= DATA EXCERPT =
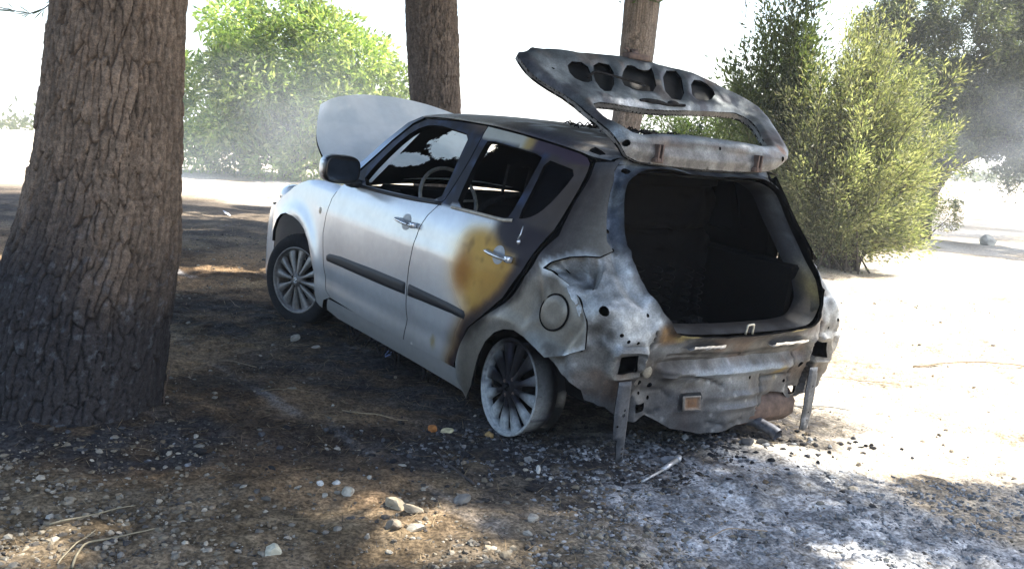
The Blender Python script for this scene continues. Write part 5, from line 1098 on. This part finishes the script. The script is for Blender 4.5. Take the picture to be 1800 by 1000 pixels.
# a far line of scrub
P = []
for a_, b_, y_ in ((-60, -25, 85), (-26, -12, 75), (20, 60, 95)):
    m_ = 1500; P.append(np.stack([rng.uniform(a_, b_, m_), y_ + rng.normal(0, 2.5, m_), rng.gamma(2, .35, m_)], 1))
P = np.concatenate(P); P[:, 2] = ground_h(P[:, 0], P[:, 1]) + P[:, 2] * (.4 + 1.1 * fbm(P * [1, 0, 0], .25, 3, 161))
V, F, c = leaves_geo(P, rdir(len(P)) + [0, 0, .6], rdir(len(P)), rng.uniform(.5, .9, len(P)), rng.uniform(.2, .4, len(P)), mix([.06, .08, .03], [.12, .13, .06], rng.random(len(P)))); part('distant_scrub', V, F, M_FINE, col=c, smooth=False)['kind'] = 'stuff'

# ------------------------------------------------------------------ ground litter
GROUND_FINE = None
def g_z(x, y): return ground_h(np.asarray(x, float), np.asarray(y, float))
ico1_v, ico1_f = ico_sub(1)
def rock_shape(seed, sub=1):
    v, f = ico_sub(sub); s = fbm(v, 1.1, 3, seed); v = v * (.62 + .75 * s)[:, None]
    r = np.random.default_rng(seed)
    for _ in range(5):                                    # a few broken faces
        n = r.normal(size=3); n /= np.linalg.norm(n); d = v @ n; m = d > .62; v[m] -= np.outer(d[m] - .62, n)
    return v, f
SHAPES = [rock_shape(200 + i) for i in range(10)]

# fine gravel: far too many to count
def under_car(x, y): lx, ly = car_local(x, y); return (np.abs(lx - 1.2) < 1.5) & (np.abs(ly) < .55)
N = 60000; yy_ = 2.05 + 8.5 * rng.random(N) ** 1.9; xx_ = rng.uniform(-1, 1, N) * (.72 * yy_ + .3) + .02; k = ~under_car(xx_, yy_) & (np.hypot(xx_ + 1.85, yy_ - 3.72) > .36); xx_ = xx_[k]; yy_ = yy_[k]
dn = fbm(np.stack([xx_, yy_, 0 * xx_], -1), 1.7, 3, 171); k = rng.random(len(xx_)) < sst(.25, .62, dn + .12 * (yy_ < 3.6)); xx_ = xx_[k]; yy_ = yy_[k]; dn = dn[k]; N = len(xx_)
size = .0020 + .0024 * rng.pareto(3.0, N); size = np.minimum(size, .015) * (1 + .12 * np.maximum(yy_ - 3, 0)); ch_ = rng.integers(0, 5, N); ang = rng.uniform(0, 2 * np.pi, N)
cb = np.array([[.14, .13, .11], [.24, .22, .18], [.085, .078, .07], [.36, .34, .29], [.05, .048, .048], [.19, .145, .095]])[rng.choice(6, N, p=[.30, .20, .20, .07, .15, .08])] * rng.uniform(.7, 1.25, (N, 1))
sw = (xx_ > .9 + .4 * (dn - .5)) & (yy_ > 3.6); cb = np.where(sw[:, None], np.array([[.42, .37, .29], [.52, .47, .39], [.33, .28, .21], [.22, .19, .15]])[rng.choice(4, N, p=[.4, .3, .2, .1])], cb); size = size * np.where(sw, .8, 1)  # gravel painted paler inside the sunlit wedge
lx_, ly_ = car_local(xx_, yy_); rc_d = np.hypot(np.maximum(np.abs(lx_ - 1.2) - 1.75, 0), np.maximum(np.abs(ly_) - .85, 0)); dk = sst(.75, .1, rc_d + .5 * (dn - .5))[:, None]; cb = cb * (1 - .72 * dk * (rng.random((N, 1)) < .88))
def pebbles(n, xr, yr, smin, smax, cols, dens=None):
    x = rng.uniform(*xr, n); y = yr[0] + (yr[1] - yr[0]) * rng.random(n); m = ~under_car(x, y) & (np.hypot(x + 1.85, y - 3.72) > .42)
    q = fbm(np.stack([x, y, 0 * x], -1), 2.0, 4, 173); m &= rng.random(n) < sst(.36, .66, q)
    if dens is not None: m &= rng.random(n) < dens(x, y)
    x = x[m]; y = y[m]; k = len(x); return x, y, smin + (smax - smin) * rng.random(k) ** 3.2, np.array(cols)[rng.integers(0, len(cols), k)] * rng.uniform(.7, 1.25, (k, 1))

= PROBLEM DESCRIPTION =
Restate the entire listing word for word, excluding pictures.

= OUTPUT OF THE EXERCISE =
The Blender Python script for this scene continues. Write part 5, from line 1098 on. This part finishes the script. The script is for Blender 4.5. Take the picture to be 1800 by 1000 pixels.
# a far line of scrub
P = []
for a_, b_, y_ in ((-60, -25, 85), (-26, -12, 75), (20, 60, 95)):
    m_ = 1500; P.append(np.stack([rng.uniform(a_, b_, m_), y_ + rng.normal(0, 2.5, m_), rng.gamma(2, .35, m_)], 1))
P = np.concatenate(P); P[:, 2] = ground_h(P[:, 0], P[:, 1]) + P[:, 2] * (.4 + 1.1 * fbm(P * [1, 0, 0], .25, 3, 161))
V, F, c = leaves_geo(P, rdir(len(P)) + [0, 0, .6], rdir(len(P)), rng.uniform(.5, .9, len(P)), rng.uniform(.2, .4, len(P)), mix([.06, .08, .03], [.12, .13, .06], rng.random(len(P)))); part('distant_scrub', V, F, M_FINE, col=c, smooth=False)['kind'] = 'stuff'

# ------------------------------------------------------------------ ground litter
GROUND_FINE = None
def g_z(x, y): return ground_h(np.asarray(x, float), np.asarray(y, float))
ico1_v, ico1_f = ico_sub(1)
def rock_shape(seed, sub=1):
    v, f = ico_sub(sub); s = fbm(v, 1.1, 3, seed); v = v * (.62 + .75 * s)[:, None]
    r = np.random.default_rng(seed)
    for _ in range(5):                                    # a few broken faces
        n = r.normal(size=3); n /= np.linalg.norm(n); d = v @ n; m = d > .62; v[m] -= np.outer(d[m] - .62, n)
    return v, f
SHAPES = [rock_shape(200 + i) for i in range(10)]

# fine gravel: far too many to count
def under_car(x, y): lx, ly = car_local(x, y); return (np.abs(lx - 1.2) < 1.5) & (np.abs(ly) < .55)
N = 60000; yy_ = 2.05 + 8.5 * rng.random(N) ** 1.9; xx_ = rng.uniform(-1, 1, N) * (.72 * yy_ + .3) + .02; k = ~under_car(xx_, yy_) & (np.hypot(xx_ + 1.85, yy_ - 3.72) > .36); xx_ = xx_[k]; yy_ = yy_[k]
dn = fbm(np.stack([xx_, yy_, 0 * xx_], -1), 1.7, 3, 171); k = rng.random(len(xx_)) < sst(.25, .62, dn + .12 * (yy_ < 3.6)); xx_ = xx_[k]; yy_ = yy_[k]; dn = dn[k]; N = len(xx_)
size = .0020 + .0024 * rng.pareto(3.0, N); size = np.minimum(size, .015) * (1 + .12 * np.maximum(yy_ - 3, 0)); ch_ = rng.integers(0, 5, N); ang = rng.uniform(0, 2 * np.pi, N)
cb = np.array([[.14, .13, .11], [.24, .22, .18], [.085, .078, .07], [.36, .34, .29], [.05, .048, .048], [.19, .145, .095]])[rng.choice(6, N, p=[.30, .20, .20, .07, .15, .08])] * rng.uniform(.7, 1.25, (N, 1))
sw = (xx_ > .9 + .4 * (dn - .5)) & (yy_ > 3.6); cb = np.where(sw[:, None], np.array([[.42, .37, .29], [.52, .47, .39], [.33, .28, .21], [.22, .19, .15]])[rng.choice(4, N, p=[.4, .3, .2, .1])], cb); size = size * np.where(sw, .8, 1)  # gravel painted paler inside the sunlit wedge
lx_, ly_ = car_local(xx_, yy_); rc_d = np.hypot(np.maximum(np.abs(lx_ - 1.2) - 1.75, 0), np.maximum(np.abs(ly_) - .85, 0)); dk = sst(.75, .1, rc_d + .5 * (dn - .5))[:, None]; cb = cb * (1 - .72 * dk * (rng.random((N, 1)) < .88))
def pebbles(n, xr, yr, smin, smax, cols, dens=None):
    x = rng.uniform(*xr, n); y = yr[0] + (yr[1] - yr[0]) * rng.random(n); m = ~under_car(x, y) & (np.hypot(x + 1.85, y - 3.72) > .42)
    q = fbm(np.stack([x, y, 0 * x], -1), 2.0, 4, 173); m &= rng.random(n) < sst(.36, .66, q)
    if dens is not None: m &= rng.random(n) < dens(x, y)
    x = x[m]; y = y[m]; k = len(x); return x, y, smin + (smax - smin) * rng.random(k) ** 3.2, np.array(cols)[rng.integers(0, len(cols), k)] * rng.uniform(.7, 1.25, (k, 1))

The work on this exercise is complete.